Soaring diesel prices have made things difficult for many industries, but construction has been one of the hardest hit, as it is very reliant on diesel prices. However, the overall outlook for 2008 is looking slightly better—at least for some segments.

Nonresidential construction will vary widely in demand, the cost of materials and availability of labor, according to a report released by the Associated General Contractors of America (AGC). The Construction Inflation Alert said the large increase in diesel fuel prices in the past year makes it likely that highway construction costs will continue to rise.

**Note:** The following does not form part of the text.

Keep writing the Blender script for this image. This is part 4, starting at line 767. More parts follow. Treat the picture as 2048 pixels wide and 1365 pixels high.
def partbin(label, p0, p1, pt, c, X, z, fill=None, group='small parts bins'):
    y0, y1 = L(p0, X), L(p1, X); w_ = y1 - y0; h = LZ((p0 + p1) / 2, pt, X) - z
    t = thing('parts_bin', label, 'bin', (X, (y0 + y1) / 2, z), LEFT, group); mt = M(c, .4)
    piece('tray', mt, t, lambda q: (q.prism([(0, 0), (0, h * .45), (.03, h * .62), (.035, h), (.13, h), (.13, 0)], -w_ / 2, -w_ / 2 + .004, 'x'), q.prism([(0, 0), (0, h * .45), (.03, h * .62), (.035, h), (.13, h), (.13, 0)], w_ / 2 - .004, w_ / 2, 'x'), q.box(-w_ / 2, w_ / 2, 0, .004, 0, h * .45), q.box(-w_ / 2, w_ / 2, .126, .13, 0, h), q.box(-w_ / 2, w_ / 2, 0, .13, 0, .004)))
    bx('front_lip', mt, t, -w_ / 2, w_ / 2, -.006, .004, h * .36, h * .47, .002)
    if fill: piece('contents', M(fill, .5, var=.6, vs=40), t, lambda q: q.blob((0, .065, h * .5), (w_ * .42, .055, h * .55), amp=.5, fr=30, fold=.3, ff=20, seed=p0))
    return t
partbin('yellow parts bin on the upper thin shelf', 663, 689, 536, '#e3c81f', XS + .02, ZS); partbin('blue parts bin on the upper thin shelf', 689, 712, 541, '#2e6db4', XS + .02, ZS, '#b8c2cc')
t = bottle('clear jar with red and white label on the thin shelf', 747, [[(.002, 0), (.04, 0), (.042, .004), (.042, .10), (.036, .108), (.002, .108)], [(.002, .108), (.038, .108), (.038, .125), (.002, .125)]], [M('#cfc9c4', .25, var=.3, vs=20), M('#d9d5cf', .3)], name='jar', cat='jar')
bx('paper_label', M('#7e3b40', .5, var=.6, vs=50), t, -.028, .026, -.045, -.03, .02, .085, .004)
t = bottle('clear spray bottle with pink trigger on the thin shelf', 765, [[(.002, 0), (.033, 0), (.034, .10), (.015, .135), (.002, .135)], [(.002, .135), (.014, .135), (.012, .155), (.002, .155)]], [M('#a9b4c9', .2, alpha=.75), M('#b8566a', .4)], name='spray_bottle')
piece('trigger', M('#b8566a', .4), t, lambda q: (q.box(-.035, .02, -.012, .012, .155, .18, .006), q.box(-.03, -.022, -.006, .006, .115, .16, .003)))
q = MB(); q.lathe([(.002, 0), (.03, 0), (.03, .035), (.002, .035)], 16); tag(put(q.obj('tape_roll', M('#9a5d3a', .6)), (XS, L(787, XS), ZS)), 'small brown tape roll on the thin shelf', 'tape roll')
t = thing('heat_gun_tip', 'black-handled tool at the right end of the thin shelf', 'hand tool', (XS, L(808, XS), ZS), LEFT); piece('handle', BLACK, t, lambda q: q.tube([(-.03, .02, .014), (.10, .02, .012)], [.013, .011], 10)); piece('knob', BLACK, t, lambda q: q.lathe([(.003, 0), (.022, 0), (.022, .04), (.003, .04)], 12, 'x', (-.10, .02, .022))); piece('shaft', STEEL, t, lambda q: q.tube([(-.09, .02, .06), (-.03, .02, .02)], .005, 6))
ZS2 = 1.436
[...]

"In 2008, some nonresidential segments will continue to grow, including power and energy, but others such as lodging will slow or decline," said AGC chief economist Ken Simonson. "Diesel, copper and steel are among materials costs likely to accelerate, while others remain benign."

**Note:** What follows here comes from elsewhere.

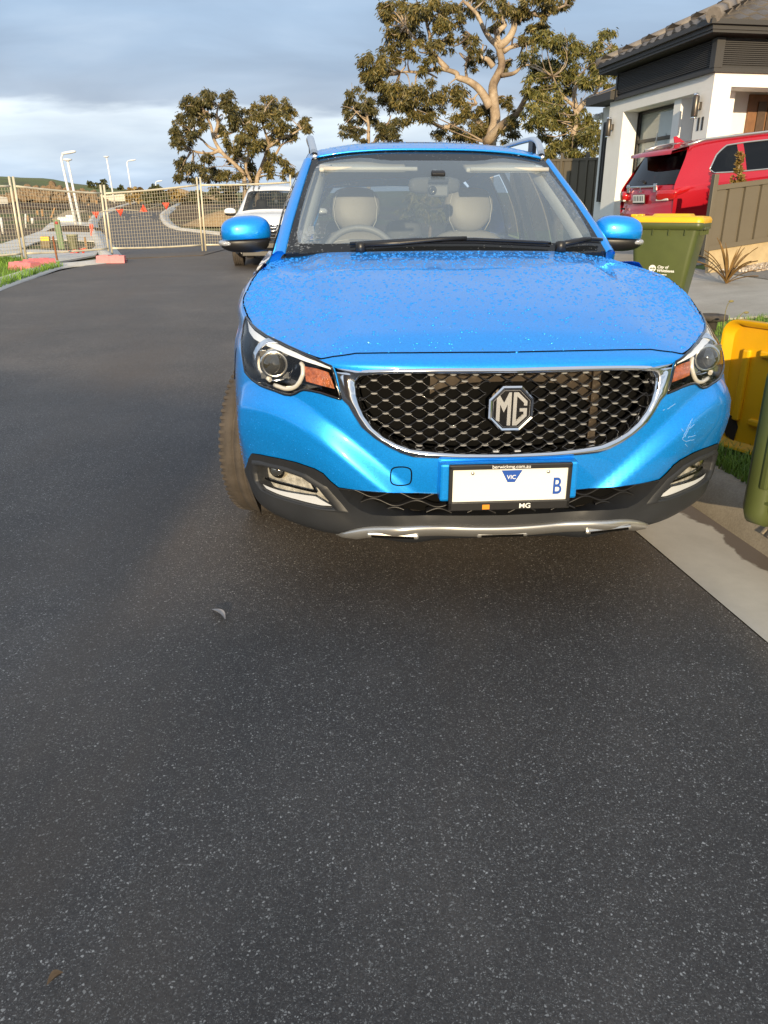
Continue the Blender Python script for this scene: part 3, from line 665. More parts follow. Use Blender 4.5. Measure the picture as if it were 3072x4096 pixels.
for sg in (-1, 1):
    dt = MB(); dt.grid([[tuple(roof.ev([s], [sg*t])[0] + np.array([0, 0, -.004])) for t in (3.68, 4.0)] for s in np.linspace(-.02, 5, 30)], flip=sg < 0); dt.build('roof_channel', M['black'], rf_, CO)
    # rails: silver arches
    rl = MB(); prof = []
    ys = np.r_[np.linspace(4.20, 4.50, 12), np.linspace(4.6, 5.75, 8), np.linspace(5.8, 6.05, 8)]
    for y in ys:
        b = roof.ev([np.interp(y, [4.142, 4.35, 4.75, 5.3, 5.8, 6.2], [0, 1, 2, 3, 4, 5])], [sg*3.85])[0]
        f = min(1, max(0, (y-4.20)/.30)); g_ = min(1, max(0, (6.05-y)/.25)); hgt = .066*math.sin(math.pi/2*f)**.8*math.sin(math.pi/2*g_)**.8
        prof.append((b[0], y, b[2]+.006+hgt))
    vs, fs = [], []
    for p in prof:
        for k in range(10):
            a = 2*math.pi*k/10; vs.append((p[0]+.018*math.cos(a), p[1], p[2]+.013*math.sin(a)))
    n = len(prof); rl.add(vs, [(i*10+k, i*10+(k+1) % 10, (i+1)*10+(k+1) % 10, (i+1)*10+k) for i in range(n-1) for k in range(10)] + [tuple(range(10)), tuple((n-1)*10+k for k in range(10))], True)
    rail = rl.build('roof_rail', mat('rail_silver', (.74, .76, .78), .32, 1.), car, CO)
    for y0, y1 in ((4.42, 4.52), (5.78, 5.9)):
        ft = MB(); b = roof.ev([np.interp(y0, [4.142, 4.35, 4.75, 5.3, 5.8], [0, 1, 2, 3, 4])], [sg*3.85])[0]; ft.box((b[0], (y0+y1)/2, b[2]+.03), (.022, y1-y0, .085), bev=.006); ft.build('rail_foot', M['black'], rail, CO)
# ---------------------------------------------------------------- sides
side = Net([
 [(.790,2.66,.27),(.845,3.3,.27),(.852,4.2,.27),(.852,5.2,.27),(.845,5.8,.28),(.79,6.42,.32)],
 [(.836,2.68,.42),(.876,3.3,.40),(.885,4.2,.40),(.885,5.2,.40),(.880,5.8,.42),(.82,6.45,.46)],
 [(.858,2.70,.62),(.892,3.3,.62),(.892,4.2,.62),(.892,5.2,.62),(.902,5.8,.64),(.84,6.46,.66)],
 [(.860,2.74,.78),(.896,3.3,.80),(.903,4.2,.80),(.902,5.2,.81),(.906,5.8,.82),(.845,6.44,.82)],
 [(.858,2.95,.92),(.880,3.4,.93),(.892,4.2,.94),(.892,5.2,.95),(.890,5.8,.97),(.83,6.40,.98)],
 [(.858,3.25,1.032),(.858,3.62,1.042),(.868,4.2,1.06),(.868,5.2,1.09),(.855,5.8,1.11),(.80,6.34,1.12)]], mirror=False)
sgrid = {}
hw = [(s, t) for s, t in ()]
def side_st(y, z):
    return None
sS, sT = np.meshgrid(np.linspace(0, 5, 101), np.linspace(0, 5, 251), indexing='ij'); sX = side.ev(sS.ravel(), sT.ravel())
def sinv(pts):
    o = []
    for y, z in pts:
        k = np.argmin((sX[:, 1]-y)**2+(sX[:, 2]-z)**2); o.append((float(sS.ravel()[k]), float(sT.ravel()[k])))
    return o
class Mirr:
    def __init__(s, net, sg): s.n = net; s.g = np.array([sg, 1, 1.]); s.sg = sg
    def ev(s, S, T): return s.n.ev(S, T)*s.g
    def nrm(s, S, T):
        n = _on(s.n, S, T)*s.g; n = n*np.where(n[..., 0:1]*s.sg < 0, -1, 1); return n
WY, RY = 3.22, 5.80
def arch(yc, r, n=26): return [(yc+r*math.cos(R(a)), .41+r*math.sin(R(a))) for a in np.linspace(-8, 188, n)]
aF, aR = sinv(arch(WY, .365)), sinv(arch(RY, .365)); aF2, aR2 = sinv(arch(WY, .425)), sinv(arch(RY, .425))
aFp = [(-.5, aF[0][1])] + aF + [(-.5, aF[-1][1])]; aRp = [(-.5, aR[0][1])] + aR + [(-.5, aR[-1][1])]
aFo = [(-.5, aF2[0][1])] + aF2 + [(-.5, aF2[-1][1])]; aRo = [(-.5, aR2[0][1])] + aR2 + [(-.5, aR2[-1][1])]
cl8 = lambda l: [(max(0., a), b) for a, b in l]
sP, sTr = cdt([dens(cl8(x), .1) for x in (aFp, aRp, aFo, aRo)], [[(1.05, 0), (1.05, 5)]], .12, .06, (0, 5, 0, 5)); sc_ = sP[sTr].mean(1)
hole = inpoly(sc_, aFp) | inpoly(sc_, aRp); trim = (inpoly(sc_, aFo) | inpoly(sc_, aRo) | (sc_[:, 0] < 1.05)) & ~hole
for sg in (-1, 1):
    ns_ = Mirr(side, sg)
    sp = panel('body_side', ns_, sP, sTr, ~hole & ~trim, M['blue'], car, yoff=-CY)
    panel('side_cladding', ns_, sP, sTr, trim, M['clad'], sp, yoff=-CY, off=.006)
    for yy in (3.72, 4.62, 5.42):
        ln = MB(); st = sinv([(yy, z) for z in np.linspace(.42, 1.07, 12)]); A = np.array(st); ln.tube([tuple(p) for p in ns_.ev(A[:, 0], A[:, 1])], .003, 5); ln.build('door_gap', M['pit'], sp, CO)
    for yy in (4.5, 5.32):
        hd = MB(); hd.ell((sg*.915, yy-.02, .985), (.012, .085, .014), 12, 8, 3); hd.build('door_handle', M['blue'], sp, CO)
    # pillars and side glass: ruled from the belt to the roof channel
    belt = lambda y: np.array([sg*np.interp(y, [3.4, 3.62, 4.2, 5.2, 5.8, 6.3], [.79, .80, .82, .82, .81, .76]), y, np.interp(y, [3.4, 3.62, 4.2, 5.2, 5.8, 6.3], [1.10, 1.085, 1.075, 1.10, 1.125, 1.16])])
    def top(y): s_ = np.interp(y, [4.142, 4.35, 4.75, 5.3, 5.8, 6.2], [0, 1, 2, 3, 4, 5]); p = roof.ev([s_], [sg*4.0])[0]; return p
    def rule(yb, yt, v, o=0.):
        a, b = belt(yb), top(yt); p = a*(1-v)+b*v; p[0] += sg*.035*math.sin(math.pi*v) + sg*o; return tuple(p)
    def strip(name, yb0, yt0, yb1, yt1, v0, v1, m, o=0., parent=car, n=10, k=12):
        mb = MB(); mb.grid([[rule(yb0+(yb1-yb0)*q, yt0+(yt1-yt0)*q, v, o) for q in np.linspace(0, 1, k)] for v in np.linspace(v0, v1, n)], flip=sg > 0); return mb.build(name, m, parent, CO)
    # A pillar in body colour, between the windscreen edge and the side glass
    ap = MB(); rows = []
    for q in np.linspace(0, 1, 16):
        e0 = ws.ev([4*q], [sg*4.0])[0]; e1 = np.array(rule(3.60, 4.16, q))
        e1[1] = e0[1]+.045; e1[2] = e0[2]+.004 - .012*(1-q); e1[0] = e0[0]+sg*(.060-.018*q)
        e2 = e1 + np.array([sg*.006, .05, -.014]); e3 = e1 + np.array([sg*(-.006), .11, -.03])
        rows.append([tuple(e0 + np.array([sg*.004, .008, -.006])), tuple(e0*.72+e1*.28 + np.array([0, -.004, .008])), tuple(e0*.35+e1*.65 + np.array([0, 0, .010])), tuple(e1), tuple(e2), tuple(e3)])
    ap.grid(rows, flip=sg > 0); ap.build('windscreen_pillar', M['blue'], car, CO)
    ip = MB(); ip.grid([[tuple(np.array(r_[0]) + np.array([-sg*.052, .012, -.012])), tuple(np.array(r_[0]) + np.array([-sg*.085, .05, -.03])), tuple(np.array(r_[5]) + np.array([-sg*.03, .02, -.02]))] for r_ in rows]); ip.build('pillar_trim', M['trimcl'], car, CO)
    # fender top to pillar foot
    f0 = [tuple(p) for p in front.ev(np.full(6, 10.), sg*np.array([3.75, 4.1, 4.45, 4.75, 5.0, 5.25]))]; sh = MB(); sh.grid([[tuple(np.array(p)*(1-q)+np.array(r_)*q + np.array([0, 0, .006*math.sin(math.pi*q)])) for p, r_ in zip(f0, rows[0])] for q in np.linspace(0, 1, 6)], flip=sg < 0); sh.build('pillar_foot', M['blue'], car, CO)
    bt = MB(); bt.grid([[tuple(side.ev([5.], [t])[0]*np.array([sg, 1, 1])) for t in np.linspace(.2, 5, 40)], [tuple(belt(float(side.ev([5.], [t])[0][1])) + np.array([0, 0, .01])) for t in np.linspace(.2, 5, 40)]], flip=sg > 0); bt.build('belt_panel', M['blue'], car, CO)
    strip('roof_frame', 4.0, 4.18, 6.25, 6.15, .88, 1.0, M['blue'])
    gA = strip('side_window', 3.72, 4.22, 4.58, 4.68, .02, .9, M['tint'], -.012)
    gB = strip('side_window', 4.70, 4.80, 5.40, 5.35, .02, .9, M['tint'], -.012)
    gC = strip('side_window', 5.52, 5.45, 5.86, 5.72, .06, .86, M['tint'], -.012)
    strip('centre_pillar', 4.57, 4.67, 4.72, 4.81, 0, .9, M['gloss'], .0); strip('rear_pillar', 5.39, 5.34, 5.54, 5.47, 0, .9, M['gloss']); strip('tail_pillar', 5.84, 5.70, 6.30, 6.18, 0, .9, M['blue'])
    ct = MB(); ct.grid([[(sg*.74, 4.62, 1.0), (sg*.74, 4.80, 1.0)], [(sg*.55, 4.66, 1.58), (sg*.55, 4.82, 1.58)]]); ct.build('pillar_lining', M['trimcl'], car, CO)
    dl = MB(); dl.box((sg*.78, 4.5, .85), (.05, 1.6, .44), bev=.02); dl.build('door_lining', M['trimcl'], car, CO)
    # door mirror
    mx_ = MB(); mx_.ell((sg*.905, 3.925, 1.215), (.118, .075, .076), 24, 16, 2.7, Matrix.Rotation(-sg*R(8), 3, 'Z') @ Matrix.Rotation(sg*R(4), 3, 'Y'))
    mx_.v = [(x, y, max(z, 1.186 + (x*sg-.92)*-.05)) for x, y, z in mx_.v]
    mo = mx_.build('door_mirror', M['blue'], car, CO)
    lo = MB(); lo.ell((sg*.91, 3.932, 1.175), (.122, .072, .05), 24, 14, 2.6, Matrix.Rotation(-sg*R(8), 3, 'Z')); lo.v = [(x, y, min(z, 1.184 + (x*sg-.92)*-.05)) for x, y, z in lo.v]
    lo.box((sg*.80, 3.935, 1.158), (.16, .06, .050), bev=.015); lo.build('mirror_base', M['black'], mo, CO)
    im = MB(); im.ell((sg*.962, 3.922, 1.169), (.075, .062, .0175), 20, 10, 2.8, Matrix.Rotation(-sg*R(8), 3, 'Z')); im.build('mirror_indicator', mat('indicator_clear', (.50, .51, .52), .12, .4, coat=1., bump=.6, bscale=300), mo, CO)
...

"These cross-cutting trends make it likely that the PPI [producer price index--the average change over time in the selling prices received by domestic producers for their output] for construction inputs will accelerate from the 4.5% rate of increase that prevailed in 2006 and 2007 to a 6 to 8% range by the end of 2008," added Simonson.

According to the report, two factors seem to indicate that a 6 to 8% growth rate will extend past 2008—construction inputs such as diesel fuel, steel and copper continue to be in demand worldwide, and construction is dependent on physical delivery of heavy but low-value materials to which transportation and fuel costs are a major portion of the delivery price.

Simonson told FleetOwner that fleets that perform construction and those that haul construction materials may be hit harder by the fuel increases than freight in general.

“Fuel is a huge cost for construction, because they do so many deliveries of heavy equipment,” Simonson said. “It’s not like a shipment of something such as electronics, where the delivery is in the product itself.

“Fuel is a bigger portion of a customers budget than it is other industries,” he added. “And once you guarantee a price for a project, you could be stuck with that price for two or three years.”

According to Simonson, contractors are still able to find enough workers due to the redeployment of specialty trade contractors from residential work to other projects.

"In 2008, I expect labor shortages will worsen for a few crafts, pulling average wage rates higher, but in other segments such as residential specialty trades, the supply of some crafts will be plentiful," noted Simonson. "Wage increases in nonresidential construction may rise to the 4.5 to 5.5% range in 2008, despite the slowdown in overall activity, and to 5 to 6% in 2009, when residential work begins to compete again for some specialties."